Oh yes.  Now this bit is annoying.  Each of the Tasmanian state poll samples so far has come with a Tasmanian 2PP estimate, so far ranging from 52% (for the poll with Labor seven points behind on primaries) to 56% (for the current sample.)

For those not aware of Tasmania's electoral system, we elect five members from each of five electorates, using the Hare-Clark system of (vaguely) proportional representation.  Unlike the mainland states, in which Greens candidates are excluded and their preferences distributed in almost every electorate, in Tasmania most Greens preferences are never distributed.

At the 2014 state election, there were only two large distributions of Greens preferences: in Braddon (where all five Greens were eliminated) and in Denison (where second Greens candidate Bill Harvey was excluded with .38 of a quota to his name).  There were also preference leaks outside the ticket from minor Greens candidates, though these included votes that came from outside the ticket to begin with.   All up around 18% of Green primary votes were actually passed on in a case where they had a choice of Labor, Liberal, perhaps some other non-Green party or exhaust.  And as with optional preferencing (OPV) in Queensland and New South Wales, some of those exhausted.

A similar story in 2010 where the Greens had surplus votes after their first candidate crossed in four electorates, but in one of those by the time the Green #2 was excluded, there were no Labor candidates left in the race.  And even more the case in 2006 in which the Greens were either last elected or defeated without being cut up in three of the five electorates.  So in the last three state elections, we've only had from 13-18% of Greens preferences distributed outside the party.

On that basis, even if we assume some friendly figures for Labor, like an 80:20 flow of continuing preferences with 33% exhaust, that friendly flow should only lead Labor to expect a one-point leg-up from Greens preferences statewide.

Morgan know that two-party preferred is a useless measure in Tasmania.  They even write "Two-Party preferred vote is not applicable to the Tasmanian lower house which uses the Hare-Clark proportional voting system".  So having said that it is not applicable, why do they insist on publishing it? 

And given that they do publish it, why on earth are they giving between 70 and 75% of all minor party preferences to Labor, when even if all the minor party votes were Green and all of them left the party, the percentage not exhausting under what is effectively OPV wouldn't even be that high? (The average preference flow between the two electorates with major Green preference exclusions in 2014 was 48.5% Labor, 10.5% Liberal, 41% exhaust, so the 2PP for the last poll should be something like 54.5%, not 56%.)
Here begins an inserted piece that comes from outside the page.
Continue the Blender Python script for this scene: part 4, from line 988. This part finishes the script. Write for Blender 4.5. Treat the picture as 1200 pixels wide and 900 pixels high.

One does hope Morgan doesn't think their 2PP model is actually useful as a model of who would win the election. In reality, all of Morgan's seven samples so far, if reproduced exactly at an election, would result in a hung parliament with the Greens determining who would govern.  Current Greens leader Kim Booth was never happy with the coalition with Labor in the last term and there is no guarantee the party under his leadership would put Labor back into office, especially with Labor apparently refusing to provide Cabinet positions in the future.  There is also no guarantee, on the lower estimates of the Greens vote, that Booth himself would keep his seat.

(A bit of explanation re the first two Morgan samples: sometimes a party can win majority government with a narrow primary vote lead over the other, as happened in 1998 when Labor won 14 seats with a lead of 6.7 points.  I've also found that the Liberals might win the next election outright with a primary vote lead as low as 7 points.  However, this only works when the Green vote is low enough to keep them down to 1-3 seats, and not when it is 19%).

Compounding errors

So what in the end do we make of five consecutive Morgan samples in which Labor would supposedly win the election easily?  Well, that's what you get when you fit an inapplicable preference model with preferences that wouldn't happen that way even if they could, to primaries that appear to have a house effect - all of these things favouring the same party.  It's not even "garbage in, garbage out", since that expression applies most often to the sound transformation of very suspect data.

However, even after adjustment for apparent house effects, the five most recent Morgan samples would each probably produce a hung parliament if those results (as adjusted) were polled at an election.  I've been adding them to my state aggregate, at very low weightings indeed, but they have had no impact at all on the overall seat distribution and only tenths of a point here and there on the primaries. The latest Morgan leaves my aggregate unchanged at 13 Liberal, 10 Labor and 2 Green, but it is very close to tipping over to 12-10-3.

This piece may be updated later as further evidence on the behaviour of this poll series comes to hand.

May 28: A new Morgan sample out yesterday has been added to my calculations.  In the table above, the "average" line changes to Liberal -5 Labor 2.5 Green 2.1 Other 0.5 and the "Trend" line changes to Liberal -5.3 Labor 3.5 Green 1.8 Other 0.  So the evidence of the new Morgan sample (which showed a sharp swing back to Labor, as did the EMRS) is that the Morgans might be even more skewed than this article first suggested.  It is, however, possible that voting intention changed only in the last month, in which case the skew probably hasn't changed.

1 comment:

  1. Perhaps they include 2PP so that the results can easily be applied to federal contests, or for an 'at a glance' look at how Tasmania is feeling ideologically. Maybe their system outputs that number and they feel they may as well publish it, in case someone can find a use for it.

    In any case, I'm not going to complain about them providing 'too much information', but I do agree that it could be incredibly misleading for people who don't understand our electoral system.